**Objective:** Each entry must be reproduced precisely as it stands.

[Entries with scene source code]

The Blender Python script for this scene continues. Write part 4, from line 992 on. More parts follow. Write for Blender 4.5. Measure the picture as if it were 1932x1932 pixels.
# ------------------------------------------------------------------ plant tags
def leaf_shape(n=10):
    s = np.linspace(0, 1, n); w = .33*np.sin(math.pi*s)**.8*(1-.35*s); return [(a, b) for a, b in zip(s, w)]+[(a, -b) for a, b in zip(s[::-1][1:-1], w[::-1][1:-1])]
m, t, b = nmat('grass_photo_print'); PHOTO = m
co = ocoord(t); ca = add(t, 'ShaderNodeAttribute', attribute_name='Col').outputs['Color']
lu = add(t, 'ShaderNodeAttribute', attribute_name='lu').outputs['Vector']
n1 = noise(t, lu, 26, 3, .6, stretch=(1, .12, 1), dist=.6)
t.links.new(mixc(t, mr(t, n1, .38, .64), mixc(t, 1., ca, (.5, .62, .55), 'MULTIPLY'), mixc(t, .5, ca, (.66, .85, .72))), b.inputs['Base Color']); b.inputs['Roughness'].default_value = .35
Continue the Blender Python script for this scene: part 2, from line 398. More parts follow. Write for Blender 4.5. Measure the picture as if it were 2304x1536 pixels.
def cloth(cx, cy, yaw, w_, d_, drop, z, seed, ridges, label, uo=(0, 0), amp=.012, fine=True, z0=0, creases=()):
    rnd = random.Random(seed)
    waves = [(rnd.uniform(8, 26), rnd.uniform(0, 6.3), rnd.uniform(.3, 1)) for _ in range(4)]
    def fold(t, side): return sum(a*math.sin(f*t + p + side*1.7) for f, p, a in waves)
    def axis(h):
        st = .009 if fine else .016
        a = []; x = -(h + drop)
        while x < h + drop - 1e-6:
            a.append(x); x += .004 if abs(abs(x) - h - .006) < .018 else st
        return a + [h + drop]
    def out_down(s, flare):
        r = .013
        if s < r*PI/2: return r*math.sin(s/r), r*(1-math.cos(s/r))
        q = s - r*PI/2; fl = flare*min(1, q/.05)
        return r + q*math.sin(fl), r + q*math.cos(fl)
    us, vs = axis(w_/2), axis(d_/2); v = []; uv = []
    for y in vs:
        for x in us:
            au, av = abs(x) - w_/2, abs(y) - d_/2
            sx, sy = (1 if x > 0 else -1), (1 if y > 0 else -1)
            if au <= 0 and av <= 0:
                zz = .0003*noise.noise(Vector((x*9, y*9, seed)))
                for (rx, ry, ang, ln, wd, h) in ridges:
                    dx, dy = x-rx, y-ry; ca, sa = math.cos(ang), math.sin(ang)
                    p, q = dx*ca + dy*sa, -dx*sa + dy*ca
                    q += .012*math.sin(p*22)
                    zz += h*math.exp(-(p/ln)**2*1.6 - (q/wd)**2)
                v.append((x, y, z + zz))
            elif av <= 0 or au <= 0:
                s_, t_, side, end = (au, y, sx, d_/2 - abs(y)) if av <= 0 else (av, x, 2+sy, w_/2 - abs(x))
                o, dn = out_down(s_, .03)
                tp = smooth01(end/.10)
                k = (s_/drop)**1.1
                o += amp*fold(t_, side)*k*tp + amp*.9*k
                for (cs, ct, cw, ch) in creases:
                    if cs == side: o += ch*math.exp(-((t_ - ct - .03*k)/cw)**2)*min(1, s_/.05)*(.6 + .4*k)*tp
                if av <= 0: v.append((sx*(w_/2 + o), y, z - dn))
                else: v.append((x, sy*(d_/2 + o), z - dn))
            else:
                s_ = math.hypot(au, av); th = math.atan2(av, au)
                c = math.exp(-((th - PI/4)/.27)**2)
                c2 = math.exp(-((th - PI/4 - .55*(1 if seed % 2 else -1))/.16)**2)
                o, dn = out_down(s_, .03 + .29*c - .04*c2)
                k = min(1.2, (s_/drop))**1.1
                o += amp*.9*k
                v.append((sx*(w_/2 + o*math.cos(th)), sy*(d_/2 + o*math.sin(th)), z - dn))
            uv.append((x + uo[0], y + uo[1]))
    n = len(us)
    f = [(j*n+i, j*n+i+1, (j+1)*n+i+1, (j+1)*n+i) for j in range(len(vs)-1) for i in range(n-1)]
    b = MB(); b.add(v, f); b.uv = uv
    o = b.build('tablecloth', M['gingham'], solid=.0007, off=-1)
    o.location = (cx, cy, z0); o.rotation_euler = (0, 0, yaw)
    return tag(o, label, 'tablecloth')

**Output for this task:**
The Blender Python script for this scene continues. Write part 4, from line 992 on. More parts follow. Write for Blender 4.5. Measure the picture as if it were 1932x1932 pixels.
# ------------------------------------------------------------------ plant tags
def leaf_shape(n=10):
    s = np.linspace(0, 1, n); w = .33*np.sin(math.pi*s)**.8*(1-.35*s); return [(a, b) for a, b in zip(s, w)]+[(a, -b) for a, b in zip(s[::-1][1:-1], w[::-1][1:-1])]
m, t, b = nmat('grass_photo_print'); PHOTO = m
co = ocoord(t); ca = add(t, 'ShaderNodeAttribute', attribute_name='Col').outputs['Color']
lu = add(t, 'ShaderNodeAttribute', attribute_name='lu').outputs['Vector']
n1 = noise(t, lu, 26, 3, .6, stretch=(1, .12, 1), dist=.6)
t.links.new(mixc(t, mr(t, n1, .38, .64), mixc(t, 1., ca, (.5, .62, .55), 'MULTIPLY'), mixc(t, .5, ca, (.66, .85, .72))), b.inputs['Base Color']); b.inputs['Roughness'].default_value = .35
Continue the Blender Python script for this scene: part 2, from line 398. More parts follow. Write for Blender 4.5. Measure the picture as if it were 2304x1536 pixels.
def cloth(cx, cy, yaw, w_, d_, drop, z, seed, ridges, label, uo=(0, 0), amp=.012, fine=True, z0=0, creases=()):
    rnd = random.Random(seed)
    waves = [(rnd.uniform(8, 26), rnd.uniform(0, 6.3), rnd.uniform(.3, 1)) for _ in range(4)]
    def fold(t, side): return sum(a*math.sin(f*t + p + side*1.7) for f, p, a in waves)
    def axis(h):
        st = .009 if fine else .016
        a = []; x = -(h + drop)
        while x < h + drop - 1e-6:
            a.append(x); x += .004 if abs(abs(x) - h - .006) < .018 else st
        return a + [h + drop]
    def out_down(s, flare):
        r = .013
        if s < r*PI/2: return r*math.sin(s/r), r*(1-math.cos(s/r))
        q = s - r*PI/2; fl = flare*min(1, q/.05)
        return r + q*math.sin(fl), r + q*math.cos(fl)
    us, vs = axis(w_/2), axis(d_/2); v = []; uv = []
    for y in vs:
        for x in us:
            au, av = abs(x) - w_/2, abs(y) - d_/2
            sx, sy = (1 if x > 0 else -1), (1 if y > 0 else -1)
            if au <= 0 and av <= 0:
                zz = .0003*noise.noise(Vector((x*9, y*9, seed)))
                for (rx, ry, ang, ln, wd, h) in ridges:
                    dx, dy = x-rx, y-ry; ca, sa = math.cos(ang), math.sin(ang)
                    p, q = dx*ca + dy*sa, -dx*sa + dy*ca
                    q += .012*math.sin(p*22)
                    zz += h*math.exp(-(p/ln)**2*1.6 - (q/wd)**2)
                v.append((x, y, z + zz))
            elif av <= 0 or au <= 0:
                s_, t_, side, end = (au, y, sx, d_/2 - abs(y)) if av <= 0 else (av, x, 2+sy, w_/2 - abs(x))
                o, dn = out_down(s_, .03)
                tp = smooth01(end/.10)
                k = (s_/drop)**1.1
                o += amp*fold(t_, side)*k*tp + amp*.9*k
                for (cs, ct, cw, ch) in creases:
                    if cs == side: o += ch*math.exp(-((t_ - ct - .03*k)/cw)**2)*min(1, s_/.05)*(.6 + .4*k)*tp
                if av <= 0: v.append((sx*(w_/2 + o), y, z - dn))
                else: v.append((x, sy*(d_/2 + o), z - dn))
            else:
                s_ = math.hypot(au, av); th = math.atan2(av, au)
                c = math.exp(-((th - PI/4)/.27)**2)
                c2 = math.exp(-((th - PI/4 - .55*(1 if seed % 2 else -1))/.16)**2)
                o, dn = out_down(s_, .03 + .29*c - .04*c2)
                k = min(1.2, (s_/drop))**1.1
                o += amp*.9*k
                v.append((sx*(w_/2 + o*math.cos(th)), sy*(d_/2 + o*math.sin(th)), z - dn))
            uv.append((x + uo[0], y + uo[1]))
    n = len(us)
    f = [(j*n+i, j*n+i+1, (j+1)*n+i+1, (j+1)*n+i) for j in range(len(vs)-1) for i in range(n-1)]
    b = MB(); b.add(v, f); b.uv = uv
    o = b.build('tablecloth', M['gingham'], solid=.0007, off=-1)
    o.location = (cx, cy, z0); o.rotation_euler = (0, 0, yaw)
    return tag(o, label, 'tablecloth')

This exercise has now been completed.